From: Burgundy, France
Varietal: Pinot Noir
Taste & Critical Acclaim: 90 points John Gilman
“The domaine’s 2020 Champs Saint Etienne is a tad less overtly ripe in personality than the straight Marsannay, with more refinement on both the nose and palate. The lovely bouquet offers up scents of black raspberries, black cherries, grilled meats, dark soil tones, a touch of cedar and a smoky topnote. On the palate the wine is full-bodied, complex and deep at the core, with very good soil undertow, ripe tannins and a long, well-balanced and classy finish. Fine juice in the making.” (12/2022)
Jasper Morris
“Another extra deep colour. A touch livelier on the nose, very dark raspberry but a bit fresher and shows more fruit through to the end of the palate with less brutal tannins than the straight Marsannay.” (12/2022)
Wine Advocate
“The 2020 Marsannay Champs Saint Etienne exhibits aromas of sweet cherries, licorice and raspberries, followed by a medium to full-bodied, supple and velvety palate, concluding with a gently oak-inflected finish. This will reward a few years' bottle age. (WK)” (1/2023)
Bill Nanson Burgundy Report: "One of the lieu-dits with the oldest history, nuns replanting in the 1600s – just like Chambertin. Not a monopole – there’s one other producer but Roty is currently the only one with the climat name on a label. Less width, here the nose a little rounder and less expressive despite its perfume. A little smoky, spicy oak is visible in these flavours. Certainly, a more serious wine today but the finish opens out impressively…"(01/2023)
Pairing: Red Marsannay wines are natural pairs for red meats: beef blade or rib steak, flank steak with shallots, steak au poivre, brochettes and kebabs, grilled or roasted pork, slow-cooked or braised meats (we’re sharing a roasted leg of lamb recipe below) and venison. If you’re craving something veggie-focused, stick to mushroom-heavy dishes or meals that play off the rich fruit, deep florals, and spice in the wine. Some examples include pairing this with dishes with caramelized or smoky flavors, winter squashes, or eggplant works well as a base.
Roast Leg of Lamb With Anchovy, Garlic and Rosemary
By Aleksandra Crapanzano
About.
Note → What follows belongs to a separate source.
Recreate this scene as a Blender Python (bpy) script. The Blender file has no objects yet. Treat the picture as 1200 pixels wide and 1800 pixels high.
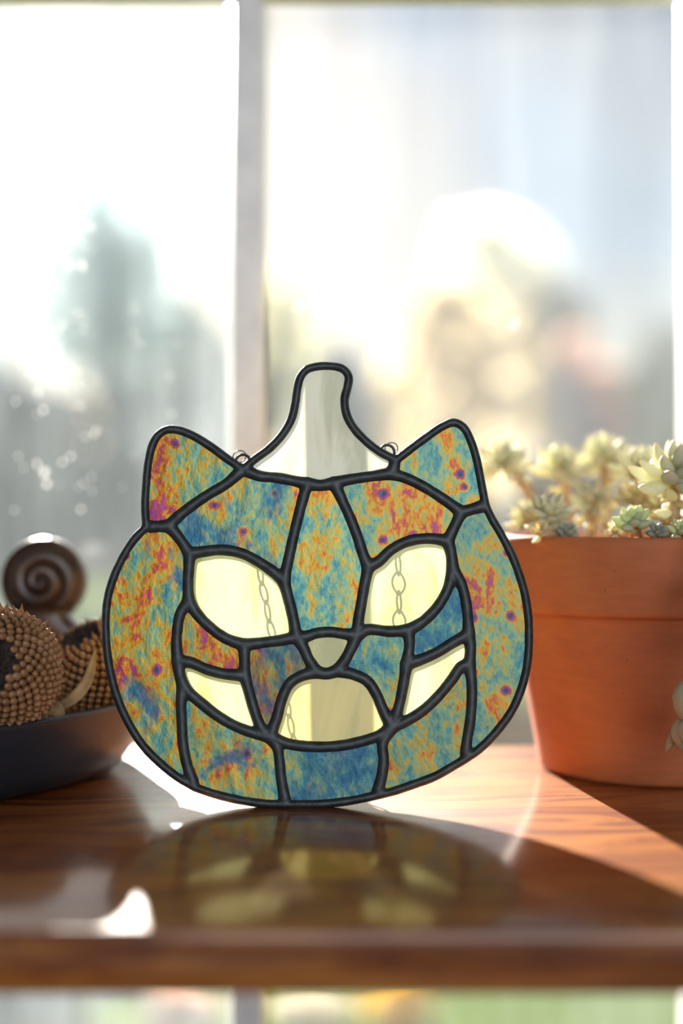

Many, many thanks to Alain Junguenet Selection (historically known as Wines of France, Inc.) for the detailed and heartfelt words that follow.
Domaine Joseph Roty boasts one of the largest concentrations of old vines in Burgundy, averaging about 65 years. The domaine is fanatical about old vines, they have some of the oldest in France, the living ambassadors of the affinity the Roty’s so obviously feel for their land.
Coupled with late picking, which further concentrates yields and with fermentation below 30 degrees, and a cuvaison of three weeks, the structure and complexity is consequentially remarkable and the winemaking uncompromising in achieving this. With a little age these wines develop wonderful aromatics with the characteristic Pinot Noir flavours of black cherry and stone fruit. The old vine fruit contributes the length of flavour and great complexity. Roty’s Charmes Chambertin Cuvée Trѐs Vieilles Vignes is largely harvested from vines of over 120 years.
One of the great domaines of Gevrey. Pierre-Jean has taken up the reins and seems to intent on following the families somewhat idiosyncratic, uncompromising path. “Nothing changes” as Madame Roty told us on our last visit. These are not fashion- conscious wines, everything is destemmed, new oak is relatively high, around 50% on the village wines, 60-70% on the Lieux-Dit and 100% on the Grand Cru. They are wines made to age, there is little point opening them young.
Roty developed his own custom heat exchanger to cool the tanks and delay the onset of fermentation for a week or more, which enabled him to minimize sulfur additions to the vats. His use of wooden cuvées for fermentation (the tops are closed once the tanks are filled), which take a while to heat up, also helped him draw out the pre-fermentation cold soak. (Extended cold maceration clearly brings deeper color, which some other producers try to achieve through very warm fermentation temperatures.) Roty began working with wild yeasts in 1985, and the wines here have been fermented entirely with indigenous yeasts since the harvest of 1987.
Philippe and now Pierre-Jean adopted their father’s practices with very few significant adjustments; in my tastings with them over the past nearly 20 years, both made it clear to me that they were not interested in making any substantial changes to their father’s methods.
Pierre-Jean continues to add very little sulfur during the juice stage, although he now uses a more modern and effective heat exchanger to cool the grapes and delay the onset of the fermentation. He continues to take advantage of batonnage, depending on the needs of each vintage. But after several years of experimenting with stainless steel tanks with his brother Philippe, Pierre-Jean no longer vinifies in wooden vats. The Rotys modernized their vat room in 2014 and now use only stainless steel and a few concrete tanks. (But note that all of the vintages in my recent tasting were vinified in wooden vats.)